January 22, 2014

Dear 21-year-old Kristin,

Enjoy the fact that you haven't worked out in 2 years and are a size 4, despite eating french fries for dinner and Doritos for lunch.  See how that works out for you in another year.

2007


Don't worry about that boy you think is perfect.  Yes, he's cute.  But it'll end after 7 months.  Admit it: you know there's no chemistry there.  Some things are more important than "super cute".  Also, please stop being so shallow.


And don't ever spend $40 on a set of shampoo and conditioner again.  You can't afford it.  

Appreciate real friends.  They are few and far between.  It took a few years of college before you made a real one.

Please stop eating so many boxes of Nerds.  I know they're your favorite food.  Grow up.  

You're about to embark on your education classes. Only 3 more semesters to go! Enjoy it while it lasts.  Real teaching is great, but not nearly as fun as student-teaching.  Too bad you didn't get paid for that gig.  You'd never been poorer, but you'd also never been happier to be a teacher.  Making it a real job will take away the novelty.


Don't worry about not being engaged at college graduation.  I know all those other people are.  I know.  But seriously, build a bridge and get over it.  You're going to meet someone amazing and be better for it.  Then he will move you to Alaska.


Speaking of…those PA Education Standards you spent 2 years memorizing?  Forget them.  You'll never get to teach in Pennsylvania.  (You should probably take an Alaska History class if you have a chance though…)

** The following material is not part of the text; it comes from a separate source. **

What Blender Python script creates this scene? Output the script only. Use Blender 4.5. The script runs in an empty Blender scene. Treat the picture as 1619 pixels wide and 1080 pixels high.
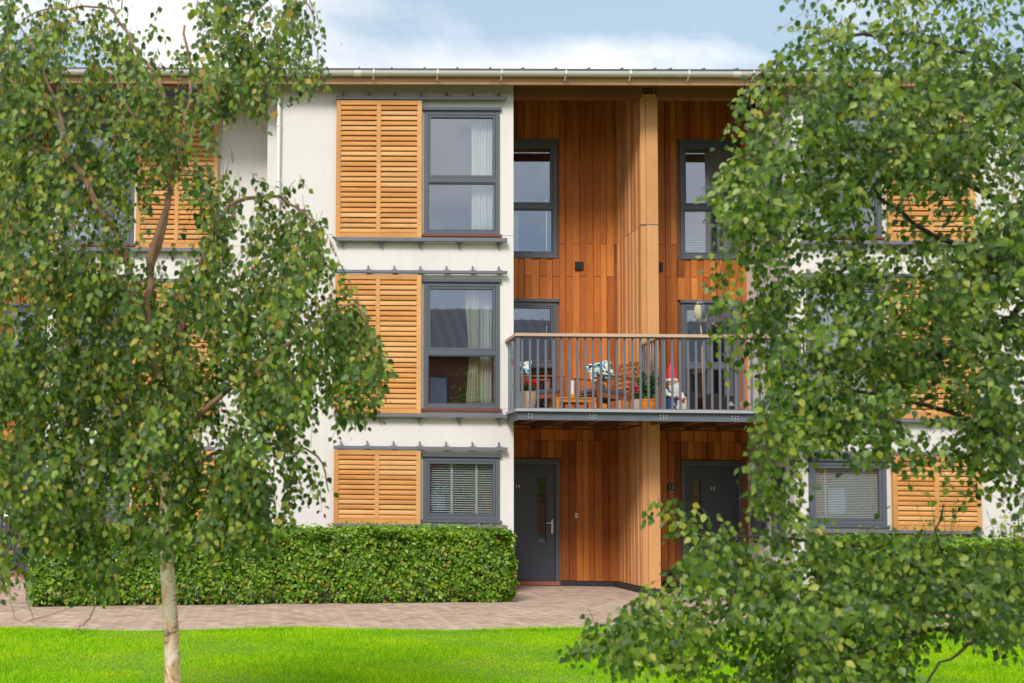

And speaking of boys…just wait it out.  I know that everyone seems like they have it figured out, but you don't believe in that high school sweetheart stuff anyway.  Your parents met at a bar and they've been married for decades and had kids on purpose.  You'll meet your husband at a bar too.  Give it a year or so.

Don't order that college class ring.  You'll wear it twice.

Get the drinking out of your system now. By 22 1/2, hangovers start to last all day.  You'll never drink vodka/cranberry or rum/coke again.

7 years from now, you'll have had 4 years of teaching experience in 2 different states at 2 different grade levels.  Please stop trying to find a job in Pennsylvania.

I know you think your 20s are going to last forever.  They won't.

And I know you swore off military guys after what's-his-face.  We'll see how that works out for you.

Lastly, don't be afraid to leave home.  Traveling is the best thing you can spend your money on.  I'm glad you splurged on a Caribbean vacation after college.  There's more traveling in your future, for sure.  Don't be afraid of it.